## WORK TO DO
Keep only the lines of the data below that contain "wide", and copy them.
------------------------
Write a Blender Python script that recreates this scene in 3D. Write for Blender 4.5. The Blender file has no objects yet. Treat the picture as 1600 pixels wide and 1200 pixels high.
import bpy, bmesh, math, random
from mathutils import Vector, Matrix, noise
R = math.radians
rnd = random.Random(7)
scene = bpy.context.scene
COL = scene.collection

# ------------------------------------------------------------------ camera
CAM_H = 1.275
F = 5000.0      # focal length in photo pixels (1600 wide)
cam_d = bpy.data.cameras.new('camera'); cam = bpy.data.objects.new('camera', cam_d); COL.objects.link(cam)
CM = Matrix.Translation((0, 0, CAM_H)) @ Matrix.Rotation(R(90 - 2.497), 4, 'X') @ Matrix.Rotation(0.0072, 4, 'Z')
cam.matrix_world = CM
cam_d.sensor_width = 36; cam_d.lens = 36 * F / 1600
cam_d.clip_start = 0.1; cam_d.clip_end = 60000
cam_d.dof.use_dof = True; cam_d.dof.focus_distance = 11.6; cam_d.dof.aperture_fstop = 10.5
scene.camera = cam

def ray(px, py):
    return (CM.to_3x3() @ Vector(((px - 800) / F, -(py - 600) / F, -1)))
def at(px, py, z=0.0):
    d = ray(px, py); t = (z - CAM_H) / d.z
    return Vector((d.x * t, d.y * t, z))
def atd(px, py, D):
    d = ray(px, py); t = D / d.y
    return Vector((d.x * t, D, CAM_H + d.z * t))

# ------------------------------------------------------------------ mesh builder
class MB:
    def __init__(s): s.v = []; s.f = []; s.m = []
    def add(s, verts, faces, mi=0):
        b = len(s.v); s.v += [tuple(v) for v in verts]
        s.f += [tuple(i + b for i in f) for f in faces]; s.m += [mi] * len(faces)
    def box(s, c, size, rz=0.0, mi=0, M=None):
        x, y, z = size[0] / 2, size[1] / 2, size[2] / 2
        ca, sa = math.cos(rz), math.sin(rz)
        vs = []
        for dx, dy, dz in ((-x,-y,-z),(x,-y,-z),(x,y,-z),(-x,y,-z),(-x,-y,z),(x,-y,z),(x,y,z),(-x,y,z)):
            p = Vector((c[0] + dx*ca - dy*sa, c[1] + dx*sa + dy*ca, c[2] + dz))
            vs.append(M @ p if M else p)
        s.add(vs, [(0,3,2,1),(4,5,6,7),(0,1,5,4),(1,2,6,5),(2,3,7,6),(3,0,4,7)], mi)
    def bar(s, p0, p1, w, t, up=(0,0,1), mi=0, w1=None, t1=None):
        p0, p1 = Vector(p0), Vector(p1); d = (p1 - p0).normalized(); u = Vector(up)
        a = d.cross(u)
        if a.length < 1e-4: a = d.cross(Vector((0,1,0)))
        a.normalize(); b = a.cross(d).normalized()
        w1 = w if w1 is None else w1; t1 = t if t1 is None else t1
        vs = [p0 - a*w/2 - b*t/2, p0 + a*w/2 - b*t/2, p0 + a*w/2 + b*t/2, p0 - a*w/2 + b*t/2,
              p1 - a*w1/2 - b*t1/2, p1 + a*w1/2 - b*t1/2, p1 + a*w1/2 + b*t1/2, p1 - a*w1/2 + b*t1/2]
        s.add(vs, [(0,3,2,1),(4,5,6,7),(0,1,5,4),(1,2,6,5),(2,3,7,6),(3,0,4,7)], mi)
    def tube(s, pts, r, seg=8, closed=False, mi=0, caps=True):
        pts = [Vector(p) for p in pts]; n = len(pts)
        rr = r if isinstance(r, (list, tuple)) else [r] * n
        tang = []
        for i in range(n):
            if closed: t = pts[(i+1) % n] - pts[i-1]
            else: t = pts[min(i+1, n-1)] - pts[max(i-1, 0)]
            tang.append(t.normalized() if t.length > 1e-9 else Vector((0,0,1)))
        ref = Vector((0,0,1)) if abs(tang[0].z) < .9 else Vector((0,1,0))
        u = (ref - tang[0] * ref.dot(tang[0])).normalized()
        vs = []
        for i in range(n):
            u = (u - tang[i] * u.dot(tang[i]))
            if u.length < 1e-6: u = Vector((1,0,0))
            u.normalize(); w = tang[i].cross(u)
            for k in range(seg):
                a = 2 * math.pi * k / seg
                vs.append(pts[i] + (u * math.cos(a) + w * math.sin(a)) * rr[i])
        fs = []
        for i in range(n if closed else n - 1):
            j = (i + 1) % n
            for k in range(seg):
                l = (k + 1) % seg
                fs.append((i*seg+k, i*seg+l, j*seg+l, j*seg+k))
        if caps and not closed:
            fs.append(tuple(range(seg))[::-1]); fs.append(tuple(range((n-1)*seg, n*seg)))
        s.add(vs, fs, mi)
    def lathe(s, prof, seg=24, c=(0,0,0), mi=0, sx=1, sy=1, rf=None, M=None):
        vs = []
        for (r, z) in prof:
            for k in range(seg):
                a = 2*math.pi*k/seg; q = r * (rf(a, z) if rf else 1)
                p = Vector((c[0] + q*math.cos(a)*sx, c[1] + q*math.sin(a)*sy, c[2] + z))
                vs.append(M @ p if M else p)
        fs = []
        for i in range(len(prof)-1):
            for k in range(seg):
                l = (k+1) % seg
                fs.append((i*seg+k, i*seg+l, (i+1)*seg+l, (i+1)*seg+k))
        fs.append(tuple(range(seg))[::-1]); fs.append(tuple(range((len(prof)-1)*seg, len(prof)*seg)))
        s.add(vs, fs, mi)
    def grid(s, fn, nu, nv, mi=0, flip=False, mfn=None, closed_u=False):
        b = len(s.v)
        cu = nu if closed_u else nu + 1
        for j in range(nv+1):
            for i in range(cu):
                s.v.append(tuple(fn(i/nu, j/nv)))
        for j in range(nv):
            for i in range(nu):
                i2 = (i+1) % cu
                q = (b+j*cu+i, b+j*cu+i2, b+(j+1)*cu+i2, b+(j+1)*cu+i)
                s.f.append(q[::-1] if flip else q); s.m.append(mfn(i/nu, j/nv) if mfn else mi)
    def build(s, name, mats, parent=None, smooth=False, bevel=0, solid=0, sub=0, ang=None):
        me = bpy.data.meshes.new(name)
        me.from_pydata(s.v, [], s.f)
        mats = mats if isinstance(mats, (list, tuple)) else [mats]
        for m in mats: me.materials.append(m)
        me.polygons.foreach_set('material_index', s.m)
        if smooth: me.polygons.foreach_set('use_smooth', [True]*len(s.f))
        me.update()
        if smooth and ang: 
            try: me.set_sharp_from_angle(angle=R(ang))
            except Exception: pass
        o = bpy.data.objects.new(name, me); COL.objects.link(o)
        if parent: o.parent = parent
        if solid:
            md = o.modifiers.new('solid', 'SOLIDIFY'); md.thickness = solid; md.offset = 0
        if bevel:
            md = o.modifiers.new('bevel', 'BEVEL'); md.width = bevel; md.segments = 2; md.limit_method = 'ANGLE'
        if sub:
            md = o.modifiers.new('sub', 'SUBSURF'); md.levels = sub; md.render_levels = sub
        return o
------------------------
## OUTPUT FOR THIS TASK
Write a Blender Python script that recreates this scene in 3D. Write for Blender 4.5. The Blender file has no objects yet. Treat the picture as 1600 pixels wide and 1200 pixels high.
F = 5000.0      # focal length in photo pixels (1600 wide)